STMicro ramps up Wi-Fi phone chip

STMicroelectronics is mass producing its first wireless LAN chip for cellular phones, a component for an emerging technology expected to take hold.

STMicroelectronics NV has begun mass production of its first cellular-phone wireless LAN chip, a new component expected to become standard as wireless network coverage becomes more pervasive.

The company said its STLC4370 chip, based on 802.11g technology, provides power-efficient, high-speed wireless performance.

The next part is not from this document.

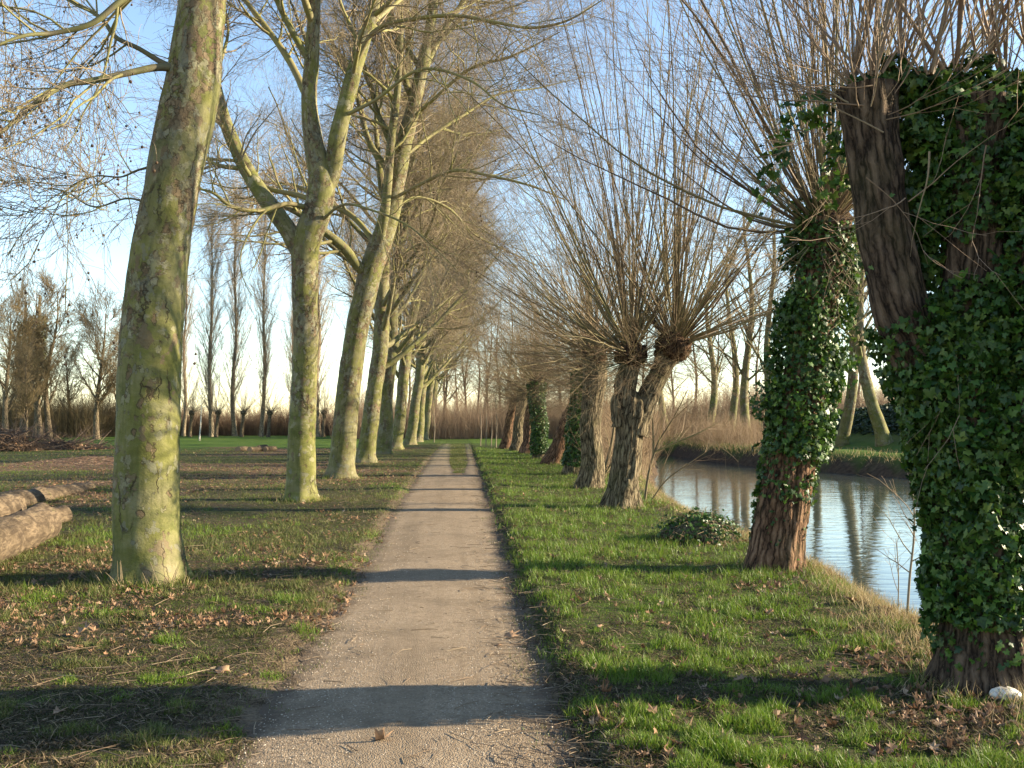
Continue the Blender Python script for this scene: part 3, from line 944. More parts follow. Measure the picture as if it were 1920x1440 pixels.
make_plane(3, b3, c3, r3, limb3, 9, 'third plane tree, mossy trunk leaning right with twin leaders', K=150, S=36,
           n=(13, 10, 9), sub=1.15, auto_t=(0.42, 0.97), autoL=(5.5, 9.5), auto_ang=(0.45, 1.0), trop=0.05, lump=0.12, flare=0.36, flare_h=0.2)

# generic planes for the rest of the row (leaning a little over the path)
gen = []
for v, (lean, auto) in enumerate([(0.105, 26), (0.085, 27), (0.125, 25)]):
    hgt = 21.0
    g = np.random.default_rng(60 + v)
    zz = np.array([0, 1.2, 3, 5, 7.5, 10, 13, 16, 19, hgt])
    cc = [(lean * z * (1 + 0.15 * math.sin(z * 0.5 + v)) + g.normal() * 0.04, g.normal() * 0.06, z) for z in zz]
    rr = [0.40, 0.36, 0.335, 0.33, 0.30, 0.25, 0.19, 0.14, 0.08, 0.03]
    t = make_plane(61 + v, (0, 0, 0), cc, rr, [], auto, 'x', K=120, S=32, n=(11, 9, 11), sub=1.3, lump=0.13, flare=0.42, flare_h=0.25,
                   auto_t=(0.19, 0.97), autoL=(7.0, 11.5), auto_ang=(0.60, 1.20), trop=0.050)
    gen.append(t)

rows = [
    (688, 40.5, 0, 0.0, 0.97, 'fourth plane tree of the row, sunlit yellow trunk with a dark hollow at its foot'),
    (717, 50.0, 1, 2.1, 1.0, 'fifth plane tree of the row, broad shadowed trunk between two sunlit ones'),
    (743, 59.0, 2, 4.0, 0.98, 'sixth plane tree of the row, dark knobbly trunk with a sunlit right edge'),
    (770, 69.0, 0, 1.5, 1.0, 'seventh plane tree of the row, half dark trunk beyond the knobbly one'),
    (784, 79.0, 1, 5.2, 0.98, 'eighth plane tree of the row, pale sunlit trunk where the path narrows'),
    (795, 88.0, 2, 0.8, 1.0, 'ninth plane tree of the row, thin in the distance, last but one'),
    (804, 97.0, 0, 3.3, 0.97, 'farthest plane tree of the row, at the end of the path'),
]
used = set()
for px, Y, v, rz, s, lab in rows:
    r = gen[v] if v not in used else copy_tree(gen[v])
    used.add(v)
    X = Q(px, 830, Y)[0]
    r.location = (X, Y, Hs(X, Y) - 0.02)
    # keep the lean toward the path but vary it
    r.rotation_euler = (0, 0, (rz % 1.2) - 0.6)
    r.scale = (s, s, s * (0.97 + 0.05 * (v == 1)))
    tag(r, lab)


# ------------------------------------------------------------------ ivy
IVY2D = np.array([(0, 0.10), (0.16, 0.34), (0.46, 0.30), (0.34, 0.02), (0.42, -0.26), (0.20, -0.24), (0.0, -0.62),
                  (-0.20, -0.24), (-0.42, -0.26), (-0.34, 0.02), (-0.46, 0.30), (-0.16, 0.34)], float)


def leaf_cloud(g, P, Nrm, size, up=(0, 0, 1.0), facing=0.55, hang=1.0, outline=IVY2D, cup=0.18, mi=0):
    """flat lobed leaves, one per point, facing roughly along Nrm with the tip hanging down"""
    M = len(P)
    n = unit(Nrm + g.normal(size=(M, 3)) * facing + np.array([0, 0, 0.35]) * hang)
    tip = np.array([0, 0, -1.0]) * hang + g.normal(size=(M, 3)) * 0.55
    tip = unit(tip - n * np.sum(tip * n, -1, keepdims=True))
    side = np.cross(n, tip)
    s = g.uniform(size[0], size[1], M)[:, None, None]
    k = len(outline)
    ox = outline[:, 0][None, :, None]
    oy = -outline[:, 1][None, :, None]
    bend = g.uniform(0.3, 1.0, (M, 1, 1)) * cup
    oz = -bend * (np.abs(ox) * 1.3 + np.maximum(oy, 0)) + g.normal(size=(M, k, 1)) * 0.02
    v = P[:, None, :] + s * (ox * side[:, None, :] + oy * tip[:, None, :] + oz * n[:, None, :])
    c = P[:, None, :]
    vv = np.concatenate([v, c], 1).reshape(-1, 3)
    a = np.arange(k)
    f = np.stack([a, (a + 1) % k, np.full(k, k)], -1)
    ff = (f[None] + (np.arange(M) * (k + 1))[:, None, None]).reshape(-1, 3)
    return (vv, ff, mi, None)


def on_tube(g, P, R, n, t0, t1, off, bulge=0.0, seed=0, keep=0.0, toward=None):
    K = len(P)
    f = (t0 + (t1 - t0) * g.random(n)) * (K - 1)
    i = np.minimum(f.astype(int), K - 2)
    fr = (f - i)[:, None]
    c = P[i] * (1 - fr) + P[i + 1] * fr
    T = unit(P[i + 1] - P[i])
    U = unit(np.cross(T, np.array([[0.05, 1, 0.02]])))
    W = np.cross(T, U)
    a = g.random(n) * 2 * PI
    nr = np.cos(a)[:, None] * U + np.sin(a)[:, None] * W
    r = (R[i] * (1 - fr[:, 0]) + R[i + 1] * fr[:, 0])
    p0 = c + nr * r[:, None]
    b = fbm(p0 * 3.2, seed, 3)
    d = off[0] + (off[1] - off[0]) * g.random(n)**0.7 + bulge * np.clip(b - 0.35, 0, 1) * g.random(n)
    p = p0 + nr * d[:, None]
    if keep > 0:
        m = fbm(p0 * 2.6 + 7, seed + 4, 3) > keep
        p, nr = p[m], nr[m]
    return p, nr


def in_blob(g, a, b, r, n):
    a, b = np.asarray(a), np.asarray(b)
    t = g.random(n)[:, None]
    d = unit(g.normal(size=(n, 3)))
    rr = r * (0.45 + 0.55 * g.random(n)[:, None]**0.5)
    bump = 0.75 + 0.6 * fbm((a + (b - a) * t + d * r) * 3.0, 5, 2)[:, None]
    return a + (b - a) * t + d * rr * bump, d


# ------------------------------------------------------------------ pollard willows
def shoots(g, c, rh, n, L, elev, r, K=11, lean=(0, 0, 0), trop=0.05, az=None, jit=0.035, rtip=0.14):
    c = np.asarray(c, float)
    ph = g.random(n) * 2 * PI if az is None else g.uniform(az[0], az[1], n)
    e = np.radians(g.uniform(elev[0], elev[1], n))
    d = np.stack([np.cos(ph) * np.cos(e), np.sin(ph) * np.cos(e), np.sin(e)], -1)
    d = unit(d + np.asarray(lean, float))
    p = c + d * rh * g.uniform(0.55, 1.0, (n, 1)) * np.array([1, 1, 0.8])
    ln = g.uniform(L[0], L[1], n) * (0.75 + 0.25 * np.sin(e))
    up = g.uniform(0.3, 1.7, n) * trop
    drift = g.normal(size=(n, 3)) * 0.02
    pts = [p]
    for k in range(K - 1):
        d = unit(d + g.normal(size=(n, 3)) * jit + drift + np.array([0, 0, 1.0]) * (up * (1.2 if k < 5 else 0.35))[:, None])
        pts.append(pts[-1] + d * (ln / (K - 1))[:, None])
    P = np.stack(pts, 1)
    r0 = g.uniform(r[0], r[1], n)
    kk = np.linspace(0, 1, K)[None]
    R = r0[:, None] * (1 - (1 - rtip) * kk**0.8)
    return P, R


def shoot_crown(g, heads, twigs=9, twl=(0.5, 1.6), fine=4, mats=None, rmin=0.0022):
    """heads: list of dict(args for shoots)"""
    parts = []
    for h in heads:
        h = dict(h)
        tw = h.pop('twigs', twigs)
        P, R = shoots(g, **h)
        parts.append(tubes(P, R, 5, 0))
        if tw:
            P2, R2 = grow(g, P, R, tw, 0.18, 1.0, twl, (0.22, 0.62), 0.42, 6, 0.07, (0, 0, 0.05), 0.45, 0.35, rmin, 0.008)
            parts.append(tubes(P2, R2, 3, 1))
            if fine:
                P3, R3 = grow(g, P2, R2, fine, 0.15, 1.0, (0.15, 0.55), (0.25, 0.7), 0.6, 4, 0.1, (0, 0, 0.02), 0.4, 0.6, rmin * 0.8, 0.004)
                parts.append(tubes(P3, R3, 3, 1))
    return parts


def knob(c, r, seed, squash=0.85):
    """a swollen, lumpy pollard head"""
    S, K = 28, 18
    v, f = sphere(S, K)
    n = fbm(v * 3.6 + seed, seed, 4)
    v = v * (0.55 + 0.95 * n)[:, None] * r * np.array([1, 1, squash])
    return (v + np.asarray(c), f[:, ::-1], 1, {'bk': v * 1.0 + seed})


WGROUP = 'pollard willows in the row along the pond'


def make_willow(seed, base, trunks, heads, mats, label, K=90, S=48, ridge=0.03, ivy=None, twigs=9, fine=4, twl=(0.5, 1.6), knobs=(), shoot_mats=None, flare=0.3, flare_h=0.3, group=WGROUP, lump=0.14):
    g = np.random.default_rng(seed)
    base = np.asarray(base, float)
    root = empty('pollard_willow', base)
    tag(root, label, 'tree', group)
    parts, lines = [], []
    for i, (cp, cr) in enumerate(trunks):
        tp, ln = trunk_part([np.asarray(c) - base for c in cp], cr, K if i == 0 else int(K * 0.7), S, seed + i, flare if i == 0 else 0, flare_h, 5,
                            lump, 2.2, ridge=ridge, sink=0.25 if i == 0 else 0, cap=True, fine=0.06)
        parts += tp
        lines.append(ln)
    for c, r in knobs:
        parts.append(knob(np.asarray(c) - base, r, seed))
    link_mesh('trunk', parts, mats, root)
    hs = [dict(h, c=np.asarray(h['c']) - base) for h in heads]
    link_mesh('crown', shoot_crown(g, hs, twigs, twl, fine), shoot_mats or [M_WSHOOT, M_WTWIG], root)
    if ivy:
        lp, stems = ivy(g, lines, base)
        link_mesh('ivy', lp, M_IVY, root)
    return root


# nearest willow, on the right edge: forked trunk under a mass of ivy
Yw = ground(1842, 1286)
YA = Yw[1]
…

The chip's compact design lets it fit into devices of different shapes and types, including the candy bar-style, compact PDAs and fold-open keyboard designs, STMicro said.

The chip has been included in the design of several recently launched Wi-Fi cellular handsets, but STMicroelectronics did not specify the manufacturers. The chip costs US$10 in quantities of 100,000 units, the company said.

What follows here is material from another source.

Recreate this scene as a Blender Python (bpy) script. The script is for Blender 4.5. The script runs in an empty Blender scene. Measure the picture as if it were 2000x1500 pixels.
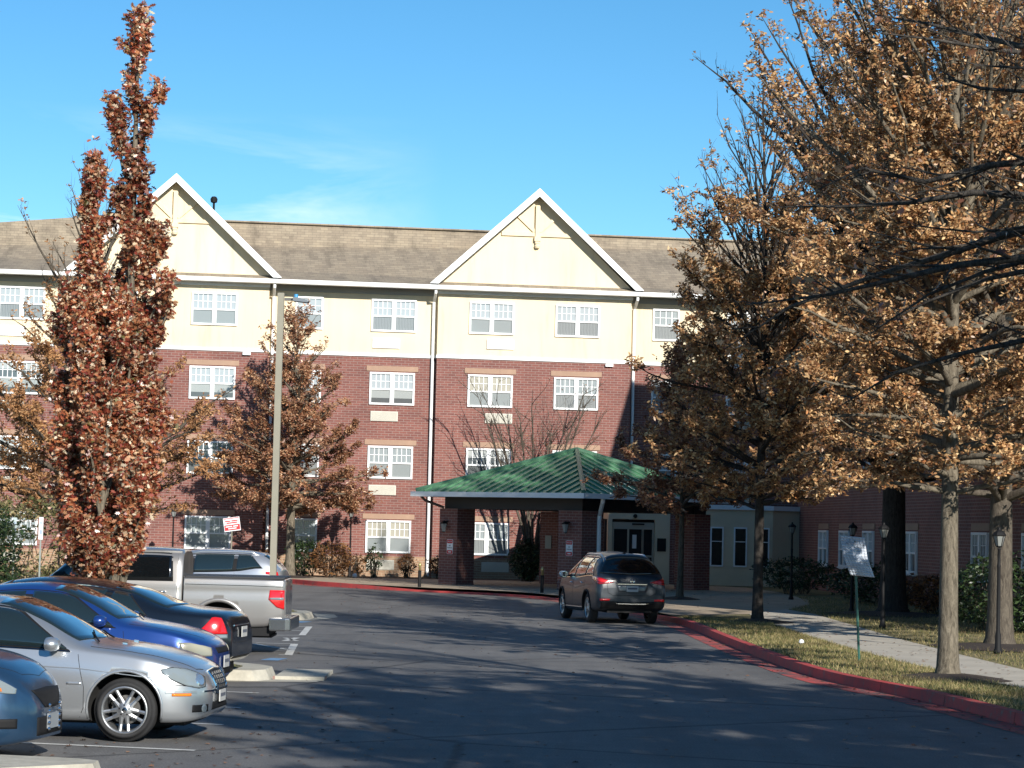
import bpy, bmesh, math, random
import numpy as np
from math import sin, cos, tan, atan, atan2, radians, pi, sqrt, hypot
from mathutils import Vector, Matrix
from mathutils.bvhtree import BVHTree

SC = bpy.context.scene
COL = SC.collection

# ------------------------------------------------------------------ camera
FPX, CAMH, ROLL = 4800.0, 2.28, 0.0235
PITCH = atan(280.0 / FPX)
cd = bpy.data.cameras.new('camera'); cam = bpy.data.objects.new('camera', cd); COL.objects.link(cam)
cd.sensor_fit = 'HORIZONTAL'; cd.sensor_width = 36.0; cd.lens = 36.0 * FPX / 2000.0
cd.clip_start = 0.1; cd.clip_end = 4000
cam.matrix_world = Matrix.Translation((0, 0, CAMH)) @ Matrix.Rotation(pi / 2 + PITCH, 4, 'X') @ Matrix.Rotation(ROLL, 4, 'Z')
SC.camera = cam

# ------------------------------------------------------------------ sky, sun, exposure
SUN = Vector((0.44, -1.0, 0.49)).normalized()
SUN_EL = math.asin(SUN.z); SUN_AZ = atan2(SUN.x, SUN.y)
W = bpy.data.worlds.new('World'); SC.world = W; W.use_nodes = True
nt = W.node_tree; nt.nodes.clear()
def wn(t, **k):
    n = nt.nodes.new(t)
    for a, b in k.items(): setattr(n, a, b)
    return n
sky = wn('ShaderNodeTexSky', sky_type='NISHITA', sun_disc=False, sun_elevation=SUN_EL, sun_rotation=SUN_AZ,
         altitude=50, air_density=0.72, dust_density=0.0, ozone_density=3.2)
hs = wn('ShaderNodeHueSaturation'); hs.inputs['Saturation'].default_value = 1.22; hs.inputs['Value'].default_value = 1.0
tint = wn('ShaderNodeMix', data_type='RGBA', blend_type='MULTIPLY'); tint.inputs[0].default_value = 1; tint.inputs[7].default_value = (.94, 1.01, .92, 1)
nt.links.new(sky.outputs[0], tint.inputs[6]); nt.links.new(tint.outputs[2], hs.inputs['Color'])
tcw = wn('ShaderNodeTexCoord'); mpw = wn('ShaderNodeMapping'); mpw.inputs['Scale'].default_value = (6, 6, 30)
mpw.inputs['Location'].default_value = (2.15, 0.0, 3.4)
nzw = wn('ShaderNodeTexNoise'); nzw.inputs['Scale'].default_value = 1.0; nzw.inputs['Detail'].default_value = 6; nzw.inputs['Roughness'].default_value = 0.62
nzw.inputs['Distortion'].default_value = 0.6
nt.links.new(tcw.outputs['Generated'], mpw.inputs[0]); nt.links.new(mpw.outputs[0], nzw.inputs['Vector'])
rpw = wn('ShaderNodeValToRGB'); rpw.color_ramp.elements[0].position = 0.42; rpw.color_ramp.elements[1].position = 0.66
nt.links.new(nzw.outputs[0], rpw.inputs[0])
sepw = wn('ShaderNodeSeparateXYZ'); nt.links.new(tcw.outputs['Generated'], sepw.inputs[0])
mrz = wn('ShaderNodeMapRange'); mrz.inputs[1].default_value = 0.165; mrz.inputs[2].default_value = 0.10; mrz.inputs[3].default_value = 0; mrz.inputs[4].default_value = 1
nt.links.new(sepw.outputs[2], mrz.inputs[0])
mrx = wn('ShaderNodeMapRange'); mrx.inputs[1].default_value = -0.03; mrx.inputs[2].default_value = -0.10; mrx.inputs[3].default_value = 0; mrx.inputs[4].default_value = 1
nt.links.new(sepw.outputs[0], mrx.inputs[0])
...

In the first quarter of this year, STMicro will release two more chips in the same family using the 802.11b/g and 802.11a/b/g specifications. Second-generation versions of the chip will go into production around the end of second quarter, and those will be smaller, said Edoardo Merli, STMicro deputy general manager for the wireless LAN business unit.

Hurdles for wireless LAN chips in phones have been battery life and chips' cost and size.

Chip and device manufacturers are heavily focused on wireless LAN chips for cellular phones, said Ellen Daley, a Forrester Research analyst. Devices such as the BlackBerry 7270 from Research in Motion and Motorola's CN620 are dual-mode, meaning they can handle both cellular and Wi-Fi signals.

Dual-mode devices are in demand by companies surveyed by Forrester, Daley said. They hope the technology can save on cellular phone bills by using VoIP (voice over Internet Protocol) over wireless LAN, she said.

But technological barriers remain, as VoIP over wireless LAN is still in its early stages and coverage from Wi-Fi networks is far from ubiquitous, she said. Telecomunication providers are cautiously pondering whether to support dual-mode devices that could also potentially cannibalize their revenue, she said.

"We are anticipating that market to really heat up a lot more in 2007," Daley said.